>> START
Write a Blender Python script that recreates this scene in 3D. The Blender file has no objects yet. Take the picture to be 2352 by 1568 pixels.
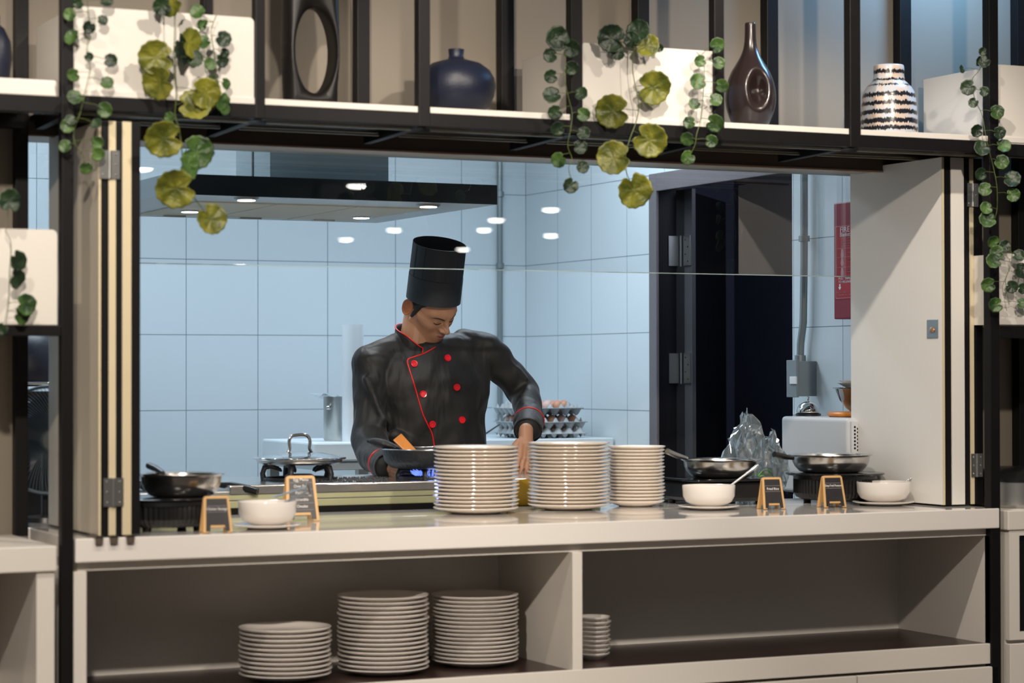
>> END
>> START
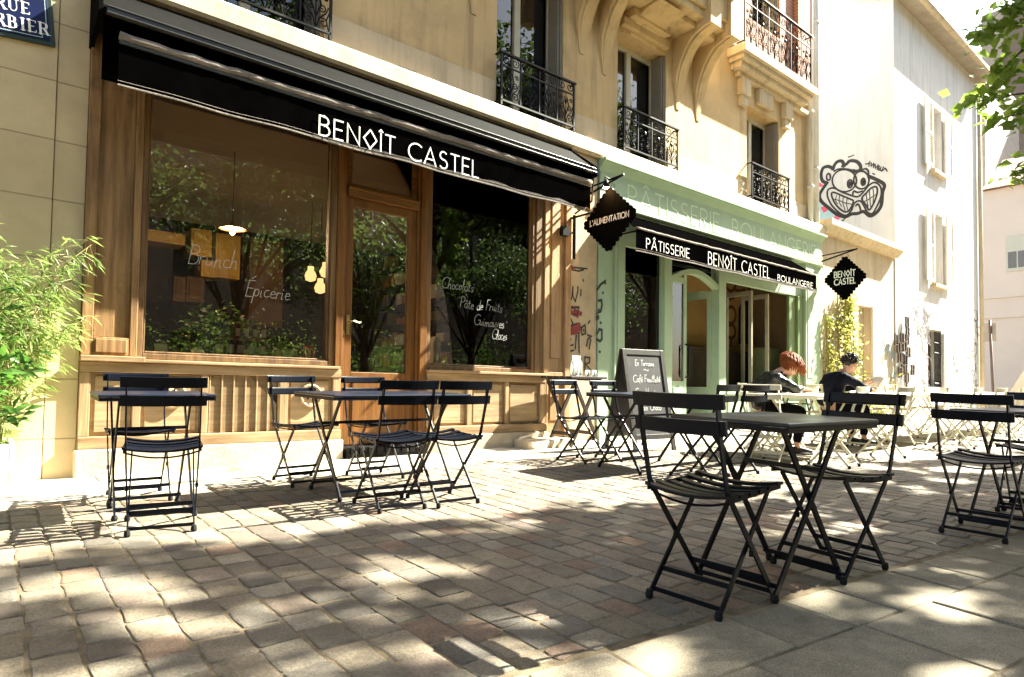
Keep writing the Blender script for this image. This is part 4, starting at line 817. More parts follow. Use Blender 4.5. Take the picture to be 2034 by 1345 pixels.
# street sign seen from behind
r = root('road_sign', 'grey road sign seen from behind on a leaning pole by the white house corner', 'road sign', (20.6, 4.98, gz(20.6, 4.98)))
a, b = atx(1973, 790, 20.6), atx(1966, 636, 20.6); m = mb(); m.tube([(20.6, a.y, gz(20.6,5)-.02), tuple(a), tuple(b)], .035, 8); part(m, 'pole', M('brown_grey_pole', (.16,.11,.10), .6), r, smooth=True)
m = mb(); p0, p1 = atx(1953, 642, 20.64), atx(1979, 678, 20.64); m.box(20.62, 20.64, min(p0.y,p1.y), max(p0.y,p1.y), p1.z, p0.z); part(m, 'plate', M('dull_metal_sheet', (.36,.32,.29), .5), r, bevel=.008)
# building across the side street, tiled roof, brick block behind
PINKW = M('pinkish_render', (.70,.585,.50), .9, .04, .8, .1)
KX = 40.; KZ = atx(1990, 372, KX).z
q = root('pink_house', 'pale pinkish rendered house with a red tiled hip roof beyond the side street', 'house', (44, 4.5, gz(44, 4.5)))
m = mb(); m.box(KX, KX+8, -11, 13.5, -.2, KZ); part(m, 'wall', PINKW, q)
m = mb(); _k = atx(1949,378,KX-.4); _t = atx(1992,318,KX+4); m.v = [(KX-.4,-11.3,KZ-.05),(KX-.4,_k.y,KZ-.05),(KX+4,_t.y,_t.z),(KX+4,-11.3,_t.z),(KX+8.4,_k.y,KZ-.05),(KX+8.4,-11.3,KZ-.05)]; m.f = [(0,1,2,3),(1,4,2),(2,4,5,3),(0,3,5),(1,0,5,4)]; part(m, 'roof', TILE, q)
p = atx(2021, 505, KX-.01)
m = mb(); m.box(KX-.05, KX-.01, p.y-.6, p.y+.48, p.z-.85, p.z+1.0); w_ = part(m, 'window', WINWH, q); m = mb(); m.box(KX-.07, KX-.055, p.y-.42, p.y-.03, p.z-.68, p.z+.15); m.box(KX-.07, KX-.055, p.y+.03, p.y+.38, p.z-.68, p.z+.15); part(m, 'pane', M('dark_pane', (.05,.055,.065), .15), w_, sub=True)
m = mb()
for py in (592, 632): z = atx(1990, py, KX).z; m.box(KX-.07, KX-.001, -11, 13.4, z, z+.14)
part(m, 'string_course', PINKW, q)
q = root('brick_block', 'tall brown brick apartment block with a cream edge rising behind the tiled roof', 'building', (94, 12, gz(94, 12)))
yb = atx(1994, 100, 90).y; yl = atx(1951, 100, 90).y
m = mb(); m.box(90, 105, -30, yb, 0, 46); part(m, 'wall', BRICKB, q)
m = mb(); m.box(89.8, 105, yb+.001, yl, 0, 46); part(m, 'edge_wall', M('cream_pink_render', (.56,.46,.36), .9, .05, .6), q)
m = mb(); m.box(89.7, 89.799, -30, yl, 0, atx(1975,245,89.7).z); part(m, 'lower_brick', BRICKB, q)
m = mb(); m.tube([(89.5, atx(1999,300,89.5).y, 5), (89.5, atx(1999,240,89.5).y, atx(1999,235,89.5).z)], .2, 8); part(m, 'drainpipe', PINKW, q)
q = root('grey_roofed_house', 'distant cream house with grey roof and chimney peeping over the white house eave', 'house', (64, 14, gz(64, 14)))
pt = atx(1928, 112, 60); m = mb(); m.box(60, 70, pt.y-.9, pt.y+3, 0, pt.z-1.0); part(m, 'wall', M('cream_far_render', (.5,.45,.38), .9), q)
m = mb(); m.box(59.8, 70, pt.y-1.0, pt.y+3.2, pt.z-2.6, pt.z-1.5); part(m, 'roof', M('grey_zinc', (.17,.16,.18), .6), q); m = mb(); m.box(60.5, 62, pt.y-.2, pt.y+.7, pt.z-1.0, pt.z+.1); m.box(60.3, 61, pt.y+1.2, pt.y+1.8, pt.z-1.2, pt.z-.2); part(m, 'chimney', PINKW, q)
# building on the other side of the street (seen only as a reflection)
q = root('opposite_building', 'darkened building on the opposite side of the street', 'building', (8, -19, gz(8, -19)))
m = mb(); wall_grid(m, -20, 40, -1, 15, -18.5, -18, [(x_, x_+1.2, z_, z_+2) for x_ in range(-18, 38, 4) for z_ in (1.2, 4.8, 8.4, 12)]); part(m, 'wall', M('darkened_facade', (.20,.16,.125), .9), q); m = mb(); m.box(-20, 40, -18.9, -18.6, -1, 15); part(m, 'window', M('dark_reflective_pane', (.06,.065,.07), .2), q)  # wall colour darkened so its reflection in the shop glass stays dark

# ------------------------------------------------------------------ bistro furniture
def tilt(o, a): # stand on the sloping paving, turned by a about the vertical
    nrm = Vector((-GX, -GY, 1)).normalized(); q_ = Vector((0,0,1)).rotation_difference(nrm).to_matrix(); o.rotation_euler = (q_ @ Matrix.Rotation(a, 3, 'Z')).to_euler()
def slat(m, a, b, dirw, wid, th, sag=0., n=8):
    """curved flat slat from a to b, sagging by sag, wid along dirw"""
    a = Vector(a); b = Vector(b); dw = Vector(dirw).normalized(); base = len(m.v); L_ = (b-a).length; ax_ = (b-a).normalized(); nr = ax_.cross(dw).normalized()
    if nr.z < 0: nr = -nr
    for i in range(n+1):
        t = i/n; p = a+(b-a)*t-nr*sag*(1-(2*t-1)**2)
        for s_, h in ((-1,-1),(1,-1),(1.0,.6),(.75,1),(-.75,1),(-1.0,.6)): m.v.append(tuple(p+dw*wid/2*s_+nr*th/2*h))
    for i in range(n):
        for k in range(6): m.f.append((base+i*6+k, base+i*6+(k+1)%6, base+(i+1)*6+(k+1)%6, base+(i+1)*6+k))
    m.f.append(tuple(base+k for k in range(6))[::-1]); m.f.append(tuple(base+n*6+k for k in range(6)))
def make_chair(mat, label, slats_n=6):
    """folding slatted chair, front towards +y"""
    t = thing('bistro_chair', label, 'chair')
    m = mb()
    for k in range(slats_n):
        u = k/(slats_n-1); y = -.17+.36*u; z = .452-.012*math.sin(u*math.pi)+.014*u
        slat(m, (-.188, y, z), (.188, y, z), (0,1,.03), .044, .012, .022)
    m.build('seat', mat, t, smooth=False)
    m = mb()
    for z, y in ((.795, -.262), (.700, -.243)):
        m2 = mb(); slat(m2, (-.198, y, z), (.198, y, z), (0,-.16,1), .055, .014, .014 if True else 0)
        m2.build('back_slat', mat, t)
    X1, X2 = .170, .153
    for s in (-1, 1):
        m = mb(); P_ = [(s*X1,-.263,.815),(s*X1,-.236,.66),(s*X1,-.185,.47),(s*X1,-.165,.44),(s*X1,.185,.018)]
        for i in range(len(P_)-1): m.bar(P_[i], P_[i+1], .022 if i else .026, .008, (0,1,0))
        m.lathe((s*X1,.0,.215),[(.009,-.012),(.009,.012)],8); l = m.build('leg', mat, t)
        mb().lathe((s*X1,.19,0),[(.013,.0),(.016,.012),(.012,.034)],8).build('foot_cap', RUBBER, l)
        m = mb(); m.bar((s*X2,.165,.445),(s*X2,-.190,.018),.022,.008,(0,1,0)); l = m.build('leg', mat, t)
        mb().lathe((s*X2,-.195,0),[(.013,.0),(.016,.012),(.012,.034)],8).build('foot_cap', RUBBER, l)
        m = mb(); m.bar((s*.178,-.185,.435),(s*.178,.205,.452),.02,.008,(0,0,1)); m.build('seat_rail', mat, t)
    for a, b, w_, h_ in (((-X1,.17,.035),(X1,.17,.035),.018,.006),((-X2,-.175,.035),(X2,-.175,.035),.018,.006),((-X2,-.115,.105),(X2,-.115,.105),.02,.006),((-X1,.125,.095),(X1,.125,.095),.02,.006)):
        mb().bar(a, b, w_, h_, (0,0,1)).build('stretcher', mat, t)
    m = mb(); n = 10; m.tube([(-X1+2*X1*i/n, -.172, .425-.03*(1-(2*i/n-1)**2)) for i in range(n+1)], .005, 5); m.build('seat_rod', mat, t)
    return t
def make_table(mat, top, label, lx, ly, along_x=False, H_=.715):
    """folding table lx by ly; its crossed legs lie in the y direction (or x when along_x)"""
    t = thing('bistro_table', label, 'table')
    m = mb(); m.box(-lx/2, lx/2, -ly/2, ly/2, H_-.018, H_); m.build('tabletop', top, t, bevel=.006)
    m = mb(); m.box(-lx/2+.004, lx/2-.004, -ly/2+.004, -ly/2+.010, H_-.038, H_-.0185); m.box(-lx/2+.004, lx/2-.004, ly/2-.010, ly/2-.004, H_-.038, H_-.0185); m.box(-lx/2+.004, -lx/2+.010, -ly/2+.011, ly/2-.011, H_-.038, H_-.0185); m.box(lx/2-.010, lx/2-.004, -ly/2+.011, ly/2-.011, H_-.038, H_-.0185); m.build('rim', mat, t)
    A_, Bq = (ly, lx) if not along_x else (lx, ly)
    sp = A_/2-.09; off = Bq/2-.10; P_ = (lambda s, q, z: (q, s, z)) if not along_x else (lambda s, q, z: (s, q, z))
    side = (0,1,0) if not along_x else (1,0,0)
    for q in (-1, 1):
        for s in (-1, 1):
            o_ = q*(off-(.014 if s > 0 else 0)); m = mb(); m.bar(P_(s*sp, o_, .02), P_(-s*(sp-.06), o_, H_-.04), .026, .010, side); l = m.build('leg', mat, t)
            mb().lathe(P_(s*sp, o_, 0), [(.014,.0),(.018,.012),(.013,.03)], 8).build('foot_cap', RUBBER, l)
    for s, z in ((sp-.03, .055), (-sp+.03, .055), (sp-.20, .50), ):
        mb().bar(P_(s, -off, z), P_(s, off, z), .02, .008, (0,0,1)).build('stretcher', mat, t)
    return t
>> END
In the material above, find each line that contains the word "pixels", and select it.

### SOLUTION TO THE EXERCISE
Write a Blender Python script that recreates this scene in 3D. The Blender file has no objects yet. Take the picture to be 2352 by 1568 pixels.
Keep writing the Blender script for this image. This is part 4, starting at line 817. More parts follow. Use Blender 4.5. Take the picture to be 2034 by 1345 pixels.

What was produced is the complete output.